*Information shown*.
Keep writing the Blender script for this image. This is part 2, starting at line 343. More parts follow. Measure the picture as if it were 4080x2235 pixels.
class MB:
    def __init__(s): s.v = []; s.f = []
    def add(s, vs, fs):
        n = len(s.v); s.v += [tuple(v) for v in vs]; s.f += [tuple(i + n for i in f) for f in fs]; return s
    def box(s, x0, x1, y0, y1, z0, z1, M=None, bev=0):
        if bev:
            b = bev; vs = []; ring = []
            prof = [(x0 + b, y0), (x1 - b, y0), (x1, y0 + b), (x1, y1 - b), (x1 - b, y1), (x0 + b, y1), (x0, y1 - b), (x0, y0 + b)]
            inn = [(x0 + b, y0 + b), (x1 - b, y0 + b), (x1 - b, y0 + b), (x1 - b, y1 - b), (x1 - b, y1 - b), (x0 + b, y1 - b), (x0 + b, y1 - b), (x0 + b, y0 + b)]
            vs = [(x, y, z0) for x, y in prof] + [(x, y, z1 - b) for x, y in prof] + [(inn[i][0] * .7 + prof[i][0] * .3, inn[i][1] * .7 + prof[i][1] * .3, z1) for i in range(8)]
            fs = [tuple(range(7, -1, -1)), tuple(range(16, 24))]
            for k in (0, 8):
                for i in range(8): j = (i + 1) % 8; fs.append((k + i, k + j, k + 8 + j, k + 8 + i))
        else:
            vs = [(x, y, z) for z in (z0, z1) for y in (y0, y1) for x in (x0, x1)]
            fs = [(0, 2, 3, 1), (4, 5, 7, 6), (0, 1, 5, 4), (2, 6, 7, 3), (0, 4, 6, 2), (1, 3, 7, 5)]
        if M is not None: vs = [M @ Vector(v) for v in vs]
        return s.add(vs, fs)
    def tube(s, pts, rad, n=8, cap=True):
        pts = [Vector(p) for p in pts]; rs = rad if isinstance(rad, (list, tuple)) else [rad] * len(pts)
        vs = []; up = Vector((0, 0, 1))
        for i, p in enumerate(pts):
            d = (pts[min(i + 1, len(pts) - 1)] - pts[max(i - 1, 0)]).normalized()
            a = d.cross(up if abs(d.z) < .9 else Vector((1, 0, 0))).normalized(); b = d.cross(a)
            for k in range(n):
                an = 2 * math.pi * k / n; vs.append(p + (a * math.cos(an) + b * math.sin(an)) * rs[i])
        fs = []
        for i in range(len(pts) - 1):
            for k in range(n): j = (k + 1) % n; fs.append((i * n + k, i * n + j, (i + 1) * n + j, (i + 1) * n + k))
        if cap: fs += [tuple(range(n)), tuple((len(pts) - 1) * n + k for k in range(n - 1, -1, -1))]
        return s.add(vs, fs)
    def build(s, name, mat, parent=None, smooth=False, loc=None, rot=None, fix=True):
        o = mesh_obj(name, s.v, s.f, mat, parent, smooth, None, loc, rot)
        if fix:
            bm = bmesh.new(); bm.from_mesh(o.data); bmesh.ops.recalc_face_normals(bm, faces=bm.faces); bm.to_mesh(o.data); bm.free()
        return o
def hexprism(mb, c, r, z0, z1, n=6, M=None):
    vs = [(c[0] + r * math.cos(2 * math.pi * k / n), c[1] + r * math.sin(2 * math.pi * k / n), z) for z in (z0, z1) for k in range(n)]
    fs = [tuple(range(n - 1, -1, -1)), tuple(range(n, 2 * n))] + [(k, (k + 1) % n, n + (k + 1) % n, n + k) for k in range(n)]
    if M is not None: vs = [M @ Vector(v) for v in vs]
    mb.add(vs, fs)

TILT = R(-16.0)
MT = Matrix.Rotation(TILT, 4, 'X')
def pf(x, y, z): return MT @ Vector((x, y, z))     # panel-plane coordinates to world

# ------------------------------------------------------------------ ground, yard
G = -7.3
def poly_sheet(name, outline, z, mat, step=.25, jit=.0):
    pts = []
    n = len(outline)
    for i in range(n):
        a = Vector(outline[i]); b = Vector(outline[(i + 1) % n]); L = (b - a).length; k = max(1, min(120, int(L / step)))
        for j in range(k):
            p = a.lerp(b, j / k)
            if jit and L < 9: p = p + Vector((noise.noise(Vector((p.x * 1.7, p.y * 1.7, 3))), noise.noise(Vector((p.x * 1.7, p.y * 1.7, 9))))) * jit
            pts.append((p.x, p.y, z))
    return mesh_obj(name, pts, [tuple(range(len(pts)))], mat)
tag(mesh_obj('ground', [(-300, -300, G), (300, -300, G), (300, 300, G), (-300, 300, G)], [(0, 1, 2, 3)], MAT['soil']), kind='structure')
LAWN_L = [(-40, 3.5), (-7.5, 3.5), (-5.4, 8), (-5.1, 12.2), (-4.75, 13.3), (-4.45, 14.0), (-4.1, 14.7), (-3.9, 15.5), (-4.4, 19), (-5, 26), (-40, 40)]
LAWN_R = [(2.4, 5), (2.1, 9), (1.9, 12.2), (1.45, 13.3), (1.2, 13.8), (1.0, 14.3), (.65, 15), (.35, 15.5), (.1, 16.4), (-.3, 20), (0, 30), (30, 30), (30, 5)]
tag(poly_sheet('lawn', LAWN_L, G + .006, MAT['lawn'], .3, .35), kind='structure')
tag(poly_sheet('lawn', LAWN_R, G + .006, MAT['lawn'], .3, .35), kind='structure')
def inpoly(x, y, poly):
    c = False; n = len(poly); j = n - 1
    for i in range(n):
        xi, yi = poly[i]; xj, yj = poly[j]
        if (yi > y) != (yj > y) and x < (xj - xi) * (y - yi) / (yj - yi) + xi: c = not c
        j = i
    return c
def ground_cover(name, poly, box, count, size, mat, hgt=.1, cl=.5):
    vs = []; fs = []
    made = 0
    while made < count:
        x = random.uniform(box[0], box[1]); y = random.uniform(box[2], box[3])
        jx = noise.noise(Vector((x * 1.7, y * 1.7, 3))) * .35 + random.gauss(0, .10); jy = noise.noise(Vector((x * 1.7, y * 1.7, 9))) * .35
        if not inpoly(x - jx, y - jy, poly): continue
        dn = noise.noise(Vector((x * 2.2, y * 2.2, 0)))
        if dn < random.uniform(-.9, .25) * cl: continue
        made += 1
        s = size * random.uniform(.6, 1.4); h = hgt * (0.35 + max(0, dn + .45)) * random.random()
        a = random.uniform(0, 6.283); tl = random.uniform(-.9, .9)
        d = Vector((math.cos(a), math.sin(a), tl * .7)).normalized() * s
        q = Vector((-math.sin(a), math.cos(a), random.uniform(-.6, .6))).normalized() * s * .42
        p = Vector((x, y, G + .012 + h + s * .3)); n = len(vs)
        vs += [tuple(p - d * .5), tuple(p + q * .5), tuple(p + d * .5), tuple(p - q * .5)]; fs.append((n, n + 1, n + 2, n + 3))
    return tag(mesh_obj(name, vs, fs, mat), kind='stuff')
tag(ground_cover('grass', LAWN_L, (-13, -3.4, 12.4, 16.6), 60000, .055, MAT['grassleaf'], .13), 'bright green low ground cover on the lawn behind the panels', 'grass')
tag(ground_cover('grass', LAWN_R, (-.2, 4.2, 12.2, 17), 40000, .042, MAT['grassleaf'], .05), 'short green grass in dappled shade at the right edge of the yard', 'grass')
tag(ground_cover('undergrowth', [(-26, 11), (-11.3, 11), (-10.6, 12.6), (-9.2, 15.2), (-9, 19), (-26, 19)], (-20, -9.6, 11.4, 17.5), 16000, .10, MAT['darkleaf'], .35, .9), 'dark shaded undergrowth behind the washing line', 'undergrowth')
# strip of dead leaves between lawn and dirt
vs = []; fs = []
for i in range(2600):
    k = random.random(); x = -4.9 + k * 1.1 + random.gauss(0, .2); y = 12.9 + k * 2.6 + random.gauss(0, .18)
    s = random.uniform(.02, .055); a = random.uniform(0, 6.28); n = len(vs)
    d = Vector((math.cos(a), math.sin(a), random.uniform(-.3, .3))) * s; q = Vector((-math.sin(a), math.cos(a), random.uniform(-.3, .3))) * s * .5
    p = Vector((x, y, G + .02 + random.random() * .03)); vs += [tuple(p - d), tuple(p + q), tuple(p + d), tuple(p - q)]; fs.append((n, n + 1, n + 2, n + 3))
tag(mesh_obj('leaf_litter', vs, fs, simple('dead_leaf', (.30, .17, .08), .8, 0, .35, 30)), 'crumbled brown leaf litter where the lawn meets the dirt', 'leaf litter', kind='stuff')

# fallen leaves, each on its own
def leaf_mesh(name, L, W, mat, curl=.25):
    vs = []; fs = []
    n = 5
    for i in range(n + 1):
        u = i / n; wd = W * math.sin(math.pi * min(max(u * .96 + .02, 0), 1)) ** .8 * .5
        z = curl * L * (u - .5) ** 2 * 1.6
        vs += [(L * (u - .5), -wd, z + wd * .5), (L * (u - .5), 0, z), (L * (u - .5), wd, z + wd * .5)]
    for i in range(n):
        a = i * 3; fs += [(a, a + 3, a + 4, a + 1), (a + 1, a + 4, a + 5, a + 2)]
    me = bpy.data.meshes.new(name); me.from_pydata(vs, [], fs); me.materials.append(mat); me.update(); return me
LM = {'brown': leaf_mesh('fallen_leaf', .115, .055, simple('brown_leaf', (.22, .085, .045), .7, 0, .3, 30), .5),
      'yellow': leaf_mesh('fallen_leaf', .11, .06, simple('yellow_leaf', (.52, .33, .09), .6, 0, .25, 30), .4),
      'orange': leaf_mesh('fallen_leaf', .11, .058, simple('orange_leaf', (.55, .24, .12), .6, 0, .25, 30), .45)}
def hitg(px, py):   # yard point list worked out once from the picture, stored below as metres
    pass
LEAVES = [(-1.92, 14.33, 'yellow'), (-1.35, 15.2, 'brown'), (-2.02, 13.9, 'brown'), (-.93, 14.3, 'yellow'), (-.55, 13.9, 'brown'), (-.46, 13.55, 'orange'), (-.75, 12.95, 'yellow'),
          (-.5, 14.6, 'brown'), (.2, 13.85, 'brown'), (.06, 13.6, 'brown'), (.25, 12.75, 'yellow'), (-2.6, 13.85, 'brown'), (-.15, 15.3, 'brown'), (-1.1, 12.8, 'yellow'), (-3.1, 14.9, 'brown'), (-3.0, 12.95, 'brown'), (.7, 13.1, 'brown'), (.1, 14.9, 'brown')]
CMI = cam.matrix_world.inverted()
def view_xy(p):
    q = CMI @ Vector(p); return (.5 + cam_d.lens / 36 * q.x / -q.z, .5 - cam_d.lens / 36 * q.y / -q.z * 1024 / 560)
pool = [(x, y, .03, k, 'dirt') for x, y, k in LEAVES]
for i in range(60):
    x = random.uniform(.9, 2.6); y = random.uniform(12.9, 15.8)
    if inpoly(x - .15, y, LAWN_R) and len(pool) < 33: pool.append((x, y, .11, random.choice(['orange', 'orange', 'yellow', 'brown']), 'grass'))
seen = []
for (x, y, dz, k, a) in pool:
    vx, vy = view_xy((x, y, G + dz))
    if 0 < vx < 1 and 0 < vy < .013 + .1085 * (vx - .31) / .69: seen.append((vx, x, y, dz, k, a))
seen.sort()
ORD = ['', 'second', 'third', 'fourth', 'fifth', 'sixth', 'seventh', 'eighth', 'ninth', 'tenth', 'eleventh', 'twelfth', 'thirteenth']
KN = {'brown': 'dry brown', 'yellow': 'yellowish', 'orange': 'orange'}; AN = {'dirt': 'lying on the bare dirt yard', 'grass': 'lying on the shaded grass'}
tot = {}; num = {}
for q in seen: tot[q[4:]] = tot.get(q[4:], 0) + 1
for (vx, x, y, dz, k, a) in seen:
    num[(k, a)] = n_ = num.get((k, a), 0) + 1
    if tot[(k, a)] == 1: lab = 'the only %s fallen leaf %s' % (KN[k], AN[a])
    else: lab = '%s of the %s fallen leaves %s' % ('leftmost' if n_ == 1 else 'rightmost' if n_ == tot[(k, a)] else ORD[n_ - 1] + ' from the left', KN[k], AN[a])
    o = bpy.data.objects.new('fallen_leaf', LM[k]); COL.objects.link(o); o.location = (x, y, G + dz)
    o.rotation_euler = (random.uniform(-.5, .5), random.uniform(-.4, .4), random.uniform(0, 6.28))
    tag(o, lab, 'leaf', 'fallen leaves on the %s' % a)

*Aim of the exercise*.
Tell how many lines above contain the word "behind". Give the number alone.

*Answer to the exercise*.
2